Blacky officially had nothing to do with the massacre. But in May rival gangs complained in a narcomanta that he is protected by some police officers in prison and that they have provided him with weapons.

Blacky says it's all peaceful here now. In the past, rival gangs had even managed to kidnap people in their wing and demand protection money, but that's all changed now, he says -- now that the prison has a new director. He's someone you can work with, Blacky says. He takes care of your concerns personally, makes sure there is paint for the walls and looks after the workshops.

The director, a cheerful plump man, is only too happy to admit that he grants all the prisoners' wishes. "So that they don't complain to their friends on the outside!" he says with a laugh. His predecessor was murdered. He says he misses his tropical home town of Veracrúz.

'My Word Is Sacred'

It's an open secret that the Aztecas are in charge of the prison. Blacky does nothing to dispel the impression that he might actually be the real prison director. "Do you know why I'm the boss here?" he asks. "My word is sacred. I look out for a lot of people." He thinks he'll soon be released. The only problem is that on the outside there is a price of 10,000 pesos on his head. He grins.

He shows his cell. In contrast to the other prisoners, he doesn't share a cell with five other men. He has his own room with a double bed and red-painted walls with a poster of the Mafia film "Scarface." He also has a laundry service.

He proudly shows off his cell phone and plays the Juárez cartel's song at full volume on his stereo. He has girls in here every night, he boasts. It's no problem getting them in from outside.

"We call it the Cherry Palace." He lies back contentedly on his bed. "Five stars." He says the Aztecas will win the war. "The others will never defeat us. They're killing each other now."

Just a few days later, a group of killers murder 17 people at a drug rehabilitation center in the city. The police are reporting that the victims were Azteca members who'd gone into hiding there. Blacky has nothing to say on the matter.

Out of the Blue

The war, which is now in its third year, goes on and it doesn't look as if President Calderón is winning it. His party has just lost an important parliamentary election and he is under pressure because of the lack of security across the whole country.

Margarita Rosales sits at the kitchen table in her modest house in the south of Ciudad Juárez. She's spread papers out on the table: the official autopsy report for her son Javier.

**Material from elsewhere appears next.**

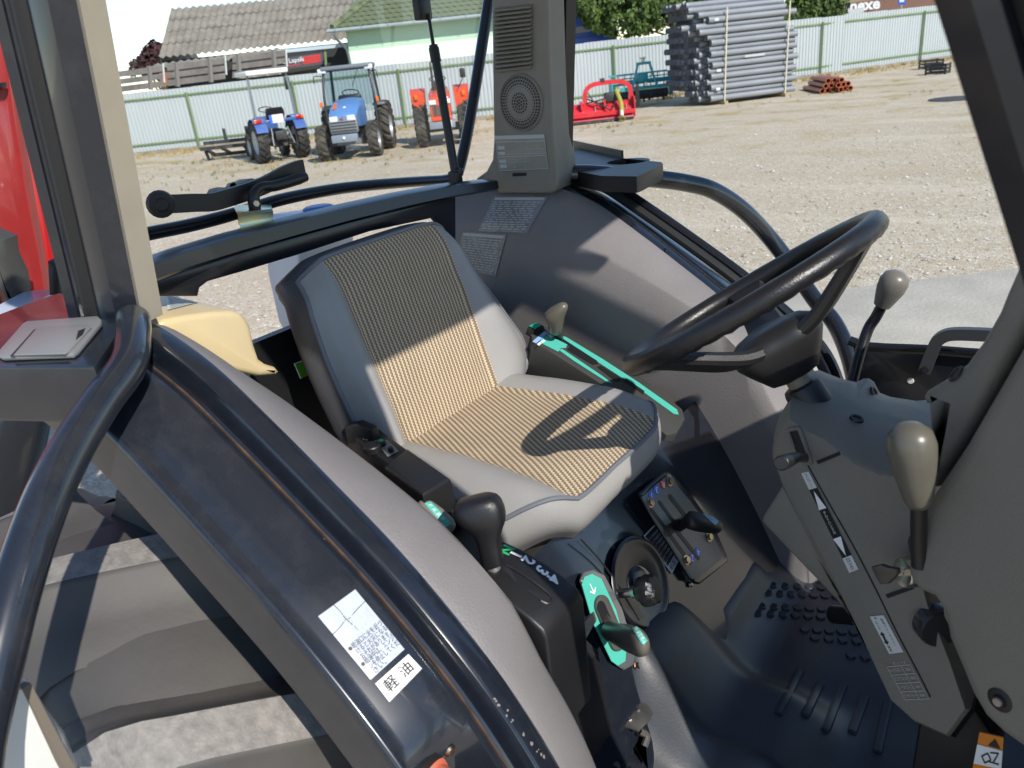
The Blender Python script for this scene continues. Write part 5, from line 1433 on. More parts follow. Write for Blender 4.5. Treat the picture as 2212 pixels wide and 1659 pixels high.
# wheel disc and rim edge showing at the lower corner
rimw = [(-30, 1500), (52, 1488), (95, 1555), (135, 1605), (165, 1680), (-60, 1700)]
mk('wheel_rim', latm([(0.34, 0.0), (0.36, 0.012), (0.36, -0.16), (0.30, -0.18), (0.27, -0.02), (0.0, -0.02)], 48, (WXc, CY0 - 0.83, WZc), (0, -1, 0)), M_WHITEPL, wh)
wp_ = [P(x, y, D=0.74) for x, y in rimw]
mk('mud_flap', prm(wp_, (-0.02, 0.01, -0.004), 0.002), M_WHITEPL, TR)
mk('flap_edge', barm(P(50, 1480, D=0.745), P(150, 1668, D=0.735), 0.008, 0.010, up=(0, 0, 1)), mat('dusty_tan', (0.16, 0.135, 0.105), 0.8), TR)

# boot under the column and the orange caution sticker on the front frame
bt = mk('rubber_boot', prm([P(x, y, Y=0.93) for x, y in ((1985, 1560), (2060, 1592), (2105, 1530), (2150, 1600), (2150, 1720), (1960, 1720))], (0, 0.12, 0), 0.01), M_RUBBER, TR)
stq = [P(x, y, Y=0.86) for x, y in ((2116, 1582), (2168, 1594), (2160, 1700), (2095, 1690))]
cs = mk('caution_sticker', prm(stq, (0, 0.002, 0)), mat('caution_orange', (0.72, 0.22, 0.01), 0.4), TR)
def sq_(u, v, o=0.0012): return stq[0].lerp(stq[1], u).lerp(stq[3].lerp(stq[2], u), v) - Vector((0, o, 0))
mk('pictogram_field', prm([sq_(0, .22), sq_(1, .25), sq_(1, .62), sq_(0, .60)], (0, 0.0005, 0)), M_WHITEP, cs)
mk('warning_triangle', prm([sq_(.66, .05), sq_(.90, .22), (sq_(.42, .20))], (0, 0.0005, 0)), M_BLACKI, cs)
for a, b_ in (((.25, .42), (.45, .34)), ((.45, .34), (.6, .46)), ((.25, .42), (.4, .54)), ((.4, .54), (.6, .46)), ((.55, .32), (.85, .30)), ((.85, .30), (.7, .5)), ((.55, .5), (.9, .52))):
    mk('pictogram_line', barm(sq_(*a, .0022), sq_(*b_, .0022), 0.0012, 0.0012), M_BLACKI, cs)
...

He disappeared out of the blue in April. Days later, one of his friends got in touch and told her that soldiers had arrested them both when they were out -- the soldiers has assumed they were Aztecas because Javier had a dragon tattoo. The troops had tortured them for two days and then left them in the desert.

Margarita Rosales found her son dead, his teeth smashed in and with bruises on his body. There were traces of electric shocks on his penis. He was wearing clothes she had never seen before.

The national human rights commission is now investigating the case, along with many others. Luz Sosa made the story public. The mayor says he has never heard of it.

Since April, Margarita Rosales has read the autopsy report over and over again and looked at the photographs of her disfigured son. She says she hopes to find some kind of answer in it. But there is none.